En una ruta paralela a la construcción del SNA, ocurrían asuntos importantísimos en el sector energético. Una reforma constitucional en el sector no sólo abría la participación de la inversión privada en distintas modalidades, sino que también se le daba una estructura de gobierno corporativo a las Empresas Productivas del Estado, Pemex y CFE. El cambio de modelo parecía revolucionario.
Pemex, que por años fue una empresa expoliada por la corrupción, introducía prácticas de gobierno corporativo que prometían colocarla en la categoría de las empresas modernas.

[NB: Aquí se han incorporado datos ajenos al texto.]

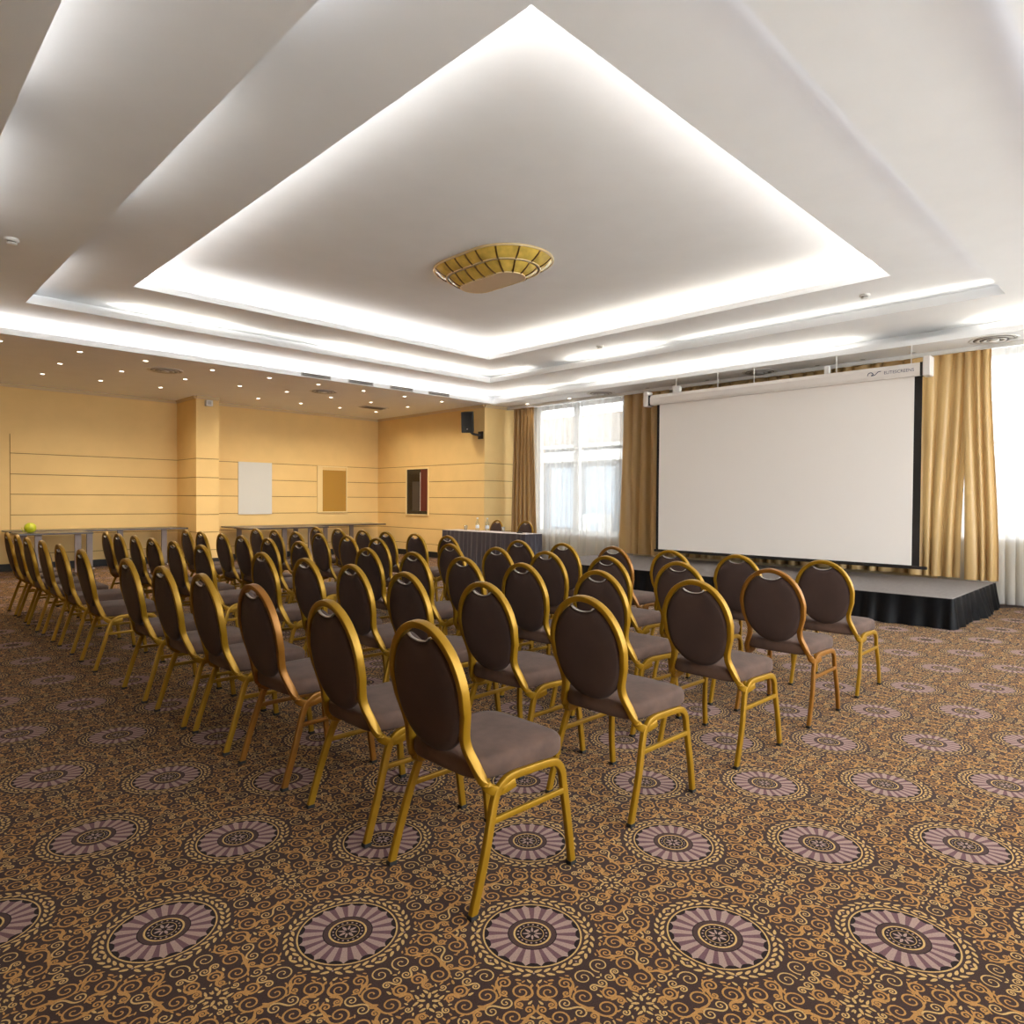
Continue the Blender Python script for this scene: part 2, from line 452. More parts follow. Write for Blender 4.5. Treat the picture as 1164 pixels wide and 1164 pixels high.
# ------------------------------------------------------------------ walls
GR = [2.15, 1.77, 1.40, 1.02, .66, .30]
def panel_wall(name, axis, c, s, a0, a1, z1=3.4, base=True, plain=None, e0=0, e1=.1):
    """boards with shadow gaps; axis 'X': wall lies in x=c, spans y a0..a1, room side direction s (-1/+1)"""
    bm = bmesh.new()
    def B(u0, u1, d0, d1, z0, z1_, mi=0):
        lo, hi = sorted((c+s*d0, c+s*d1))
        if axis == 'X': box(bm, lo, hi, u0, u1, z0, z1_, mi)
        else: box(bm, u0, u1, lo, hi, z0, z1_, mi)
    B(a0+e0, a1+e1, -.12, -.012, 0, z1, 1)
    p0 = a0
    if plain: B(a0, plain-.012, -.012, 0, .13, z1); p0 = plain
    zs = [z1]+GR+[.13]
    for k in range(len(zs)-1):
        top = zs[k]-(.007 if k else 0); bot = zs[k+1]+(.007 if k < len(zs)-2 else 0)
        B(p0, a1, -.012, 0, bot, top)
    if plain: B(plain-.012, plain, -.012, 0, 2.5, z1)
    o = obj(name, fix(bm), [M['wall'], M['groove']]); tag(o, kind='structure')
    bm = bmesh.new()
    def B2(u0, u1, d0, d1, z0, z1_):
        lo, hi = sorted((c+s*d0, c+s*d1))
        if axis == 'X': box(bm, lo, hi, u0, u1, z0, z1_)
        else: box(bm, u0, u1, lo, hi, z0, z1_)
    B2(a0, a1, -.010, .004, 0, .13)
    b = obj(name.replace('wall', 'baseboard'), fix(bm), M['black']); tag(b, kind='structure')
    bm = bmesh.new()
    lo, hi = sorted((c, c+s*.045)); lo2, hi2 = sorted((c, c+s*.022))
    if axis == 'X': box(bm, lo, hi, a0, a1, z1-.03, z1); box(bm, lo2, hi2, a0, a1, z1-.055, z1-.03)
    else: box(bm, a0, a1, lo, hi, z1-.03, z1); box(bm, a0, a1, lo2, hi2, z1-.055, z1-.03)
    t = obj('trim_1', fix(bm), M['cornice']); tag(t, kind='structure')
    return o
XE, YE = -1.2, -1.2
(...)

En la lógica de la reforma, la petrolera tendría que tener las estructuras y procesos que la asemejaran a sus competidores o potenciales socios. Y casi recién instalado el Consejo de Administración de la empresa, con integrantes independientes además de los gubernamentales, se autorizaron decisiones de la Dirección General que acabarían siendo desastrosas para la empresa, pero extremadamente lucrativas para su director y sus redes. La compra de Fertinal a un precio muy sobreestimado mostró lo mal implementados que fueron esos cambios.

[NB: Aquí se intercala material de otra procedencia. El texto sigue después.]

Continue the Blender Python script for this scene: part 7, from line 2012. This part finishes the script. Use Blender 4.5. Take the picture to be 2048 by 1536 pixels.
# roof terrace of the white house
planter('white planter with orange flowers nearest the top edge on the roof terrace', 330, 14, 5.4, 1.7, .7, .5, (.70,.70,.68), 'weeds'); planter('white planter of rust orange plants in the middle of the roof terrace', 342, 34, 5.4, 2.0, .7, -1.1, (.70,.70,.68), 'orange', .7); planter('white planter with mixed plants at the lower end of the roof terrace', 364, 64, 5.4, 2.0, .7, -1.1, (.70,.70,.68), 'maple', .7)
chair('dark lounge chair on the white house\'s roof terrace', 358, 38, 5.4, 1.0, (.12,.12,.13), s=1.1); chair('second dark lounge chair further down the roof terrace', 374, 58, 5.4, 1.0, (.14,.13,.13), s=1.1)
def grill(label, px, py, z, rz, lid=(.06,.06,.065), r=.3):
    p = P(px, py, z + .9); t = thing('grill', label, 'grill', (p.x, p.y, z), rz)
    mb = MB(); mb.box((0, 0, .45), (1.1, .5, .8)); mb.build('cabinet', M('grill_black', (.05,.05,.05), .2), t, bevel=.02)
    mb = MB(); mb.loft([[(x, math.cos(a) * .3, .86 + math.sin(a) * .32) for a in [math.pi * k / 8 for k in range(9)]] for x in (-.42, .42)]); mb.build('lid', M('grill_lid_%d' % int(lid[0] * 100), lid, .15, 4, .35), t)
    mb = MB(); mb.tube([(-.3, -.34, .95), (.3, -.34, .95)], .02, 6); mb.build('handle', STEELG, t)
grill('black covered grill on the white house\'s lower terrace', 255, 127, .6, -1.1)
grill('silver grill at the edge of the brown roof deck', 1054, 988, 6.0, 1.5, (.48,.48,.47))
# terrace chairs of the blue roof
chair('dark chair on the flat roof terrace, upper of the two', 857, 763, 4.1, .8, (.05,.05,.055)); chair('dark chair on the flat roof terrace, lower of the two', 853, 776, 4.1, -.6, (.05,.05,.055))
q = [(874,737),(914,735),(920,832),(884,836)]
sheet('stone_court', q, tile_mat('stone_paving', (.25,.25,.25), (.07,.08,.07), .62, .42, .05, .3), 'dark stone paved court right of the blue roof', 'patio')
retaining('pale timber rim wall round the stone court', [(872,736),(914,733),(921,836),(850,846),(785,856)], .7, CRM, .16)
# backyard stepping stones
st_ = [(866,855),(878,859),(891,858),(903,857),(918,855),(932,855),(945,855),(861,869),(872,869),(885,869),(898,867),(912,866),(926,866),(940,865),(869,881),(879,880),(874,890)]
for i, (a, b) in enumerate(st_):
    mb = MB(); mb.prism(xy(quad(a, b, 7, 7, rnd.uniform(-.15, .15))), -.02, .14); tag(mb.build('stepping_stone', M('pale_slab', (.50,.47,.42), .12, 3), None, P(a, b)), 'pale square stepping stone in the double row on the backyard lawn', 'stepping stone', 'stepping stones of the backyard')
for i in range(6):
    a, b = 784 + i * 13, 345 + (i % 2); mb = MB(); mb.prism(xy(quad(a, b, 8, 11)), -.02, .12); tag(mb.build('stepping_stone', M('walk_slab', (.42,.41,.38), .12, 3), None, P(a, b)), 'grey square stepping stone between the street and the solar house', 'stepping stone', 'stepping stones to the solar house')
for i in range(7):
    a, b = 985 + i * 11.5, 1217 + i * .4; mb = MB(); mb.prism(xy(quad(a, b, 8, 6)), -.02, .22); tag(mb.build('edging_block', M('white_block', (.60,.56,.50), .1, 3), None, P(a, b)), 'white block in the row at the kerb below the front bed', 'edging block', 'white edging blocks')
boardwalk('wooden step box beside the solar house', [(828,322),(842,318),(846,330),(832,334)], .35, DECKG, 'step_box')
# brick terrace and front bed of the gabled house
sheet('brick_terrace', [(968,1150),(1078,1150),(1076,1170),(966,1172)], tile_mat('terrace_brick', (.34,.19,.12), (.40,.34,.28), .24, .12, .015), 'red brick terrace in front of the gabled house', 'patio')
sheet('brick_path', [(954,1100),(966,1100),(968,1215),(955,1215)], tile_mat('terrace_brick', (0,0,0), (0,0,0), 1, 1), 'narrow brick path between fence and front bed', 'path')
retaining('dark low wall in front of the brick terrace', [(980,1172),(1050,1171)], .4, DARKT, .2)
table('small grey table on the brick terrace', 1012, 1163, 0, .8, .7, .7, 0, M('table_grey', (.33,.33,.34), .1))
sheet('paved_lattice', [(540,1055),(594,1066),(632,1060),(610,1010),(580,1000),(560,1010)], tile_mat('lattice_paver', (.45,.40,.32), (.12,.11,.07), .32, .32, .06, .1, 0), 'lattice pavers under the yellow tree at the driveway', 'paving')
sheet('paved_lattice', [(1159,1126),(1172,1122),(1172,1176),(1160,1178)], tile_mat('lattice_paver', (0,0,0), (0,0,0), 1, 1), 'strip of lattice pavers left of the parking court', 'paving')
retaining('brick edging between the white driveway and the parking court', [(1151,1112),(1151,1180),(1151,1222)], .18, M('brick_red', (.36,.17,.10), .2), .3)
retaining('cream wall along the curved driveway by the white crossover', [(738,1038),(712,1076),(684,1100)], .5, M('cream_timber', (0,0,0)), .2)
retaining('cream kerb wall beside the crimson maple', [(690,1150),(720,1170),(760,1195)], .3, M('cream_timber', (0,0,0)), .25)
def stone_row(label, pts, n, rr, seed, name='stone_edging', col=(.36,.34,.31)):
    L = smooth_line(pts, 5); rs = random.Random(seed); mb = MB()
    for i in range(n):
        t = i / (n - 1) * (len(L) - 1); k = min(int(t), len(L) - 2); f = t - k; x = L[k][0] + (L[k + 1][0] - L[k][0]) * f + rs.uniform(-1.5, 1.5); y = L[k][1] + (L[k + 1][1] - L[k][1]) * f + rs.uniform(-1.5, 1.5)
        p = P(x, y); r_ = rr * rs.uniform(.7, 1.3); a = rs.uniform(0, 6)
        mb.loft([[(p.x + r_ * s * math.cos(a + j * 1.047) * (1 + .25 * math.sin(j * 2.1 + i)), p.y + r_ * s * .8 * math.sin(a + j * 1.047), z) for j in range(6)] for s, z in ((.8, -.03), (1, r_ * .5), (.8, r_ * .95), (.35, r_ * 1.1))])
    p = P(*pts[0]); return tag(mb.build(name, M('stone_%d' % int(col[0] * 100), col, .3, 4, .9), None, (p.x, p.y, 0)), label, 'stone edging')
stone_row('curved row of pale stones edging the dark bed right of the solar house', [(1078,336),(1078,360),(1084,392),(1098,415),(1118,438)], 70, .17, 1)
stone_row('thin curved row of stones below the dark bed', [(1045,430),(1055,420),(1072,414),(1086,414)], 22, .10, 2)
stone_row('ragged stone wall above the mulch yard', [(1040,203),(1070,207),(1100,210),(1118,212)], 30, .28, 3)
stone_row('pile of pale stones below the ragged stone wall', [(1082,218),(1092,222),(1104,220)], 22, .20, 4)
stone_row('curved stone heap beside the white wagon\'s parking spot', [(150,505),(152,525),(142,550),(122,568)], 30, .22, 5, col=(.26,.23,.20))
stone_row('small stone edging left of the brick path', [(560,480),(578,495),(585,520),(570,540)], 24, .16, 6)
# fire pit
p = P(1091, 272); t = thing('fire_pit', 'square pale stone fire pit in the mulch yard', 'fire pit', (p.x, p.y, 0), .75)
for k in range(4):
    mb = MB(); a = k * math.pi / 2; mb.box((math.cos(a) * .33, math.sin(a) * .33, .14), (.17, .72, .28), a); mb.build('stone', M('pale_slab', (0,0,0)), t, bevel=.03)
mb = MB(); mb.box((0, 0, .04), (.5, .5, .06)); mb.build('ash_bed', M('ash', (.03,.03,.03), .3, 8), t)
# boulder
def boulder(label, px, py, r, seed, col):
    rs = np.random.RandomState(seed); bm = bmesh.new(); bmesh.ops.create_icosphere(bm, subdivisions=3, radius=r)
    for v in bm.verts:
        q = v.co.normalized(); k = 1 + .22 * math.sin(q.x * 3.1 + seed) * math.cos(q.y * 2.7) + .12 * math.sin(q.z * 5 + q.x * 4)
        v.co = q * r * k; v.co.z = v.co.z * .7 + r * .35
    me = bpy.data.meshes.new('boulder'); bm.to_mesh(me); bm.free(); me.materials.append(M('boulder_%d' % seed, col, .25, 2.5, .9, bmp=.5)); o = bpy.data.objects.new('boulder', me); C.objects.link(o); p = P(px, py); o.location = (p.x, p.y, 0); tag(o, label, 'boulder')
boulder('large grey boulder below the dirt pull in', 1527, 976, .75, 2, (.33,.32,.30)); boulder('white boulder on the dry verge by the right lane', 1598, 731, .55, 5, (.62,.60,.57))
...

En uno de sus informes, la Auditoría Superior de la Federación (ASF) consignó que la operación le costó a la petrolera 442 millones de dólares; obtuvo a cambio compañías que tenían 14 años sin operar sus instalaciones y con 60% de su maquinaria en estado inservible. El hallazgo de la ASF no tuvo consecuencias.
Buenos esquemas de gobierno corporativo, la operación debida de los mecanismos de control internos de la empresa y ejercicios oportunos de fiscalización hubieran alertado sobre el fraude que se ceñía sobre la empresa. Pero nuestras instituciones no actuaron. Operan a media capacidad por mal diseño, desidia o conveniencia. O porque sus integrantes están acostumbrados a mirar hacia otro lado. Son parte del problema. De ahí que si el presidente embiste contra ellas, a los mexicanos les importa poco.
Fueron las declaraciones de uno de los funcionarios de Odebrecht las que implicaron a Lozoya y forzaron a las insituciones a moverse. Si no hubiera existido ese ‘pitazo’ de fuera, Lozoya hoy estaría disfrutando de sus casas como lo hacen tantos políticos y funcionarios de administraciones pasadas, y que lograron saltarse todas las trancas con impunidad.
Este caso es perfecto para López Obrador. Le provee de una historia redonda para apuntalar cada uno de sus juicios: uno, las instituciones anticorrupción son inservibles, por eso las desprecia; dos, la modernización de Pemex al estilo neoliberal fue un fraude y una simulación. De ahí que se atreva a presentar propuestas que restituyen el poder de la Dirección General en detrimento del que formalmente detenta el Consejo de Administración. Por último, con el ‘Caso Lozoya’ tendrá los argumentos para señalar a la coalición ‘prianista’ como beneficiaria de acuerdos inconfesables. Le conferirá un mal nombre a la reforma energética, con la que justificará sus decisiones. Y le dará razones para calificar de inútiles a las instituciones anticorrupción, colocándose él como el único salvador.
El Caso Lozoya le cae al presidente como anillo al dedo. Con su olfato político calculó los dividendos y su apresuró a hacer la transacción.
La pregunta es qué nos queda a los mexicanos. Acaso el desencanto de reformas prometedoras que no lograron cuajar y que hoy se desmantelan. Y la oscura sospecha de que el abuso quedará impune. Tendremos más de lo mismo.
Lozoya cumplirá con fines políticos y de comunicación, porque aspiraciones de justicia… parece que no hay muchas.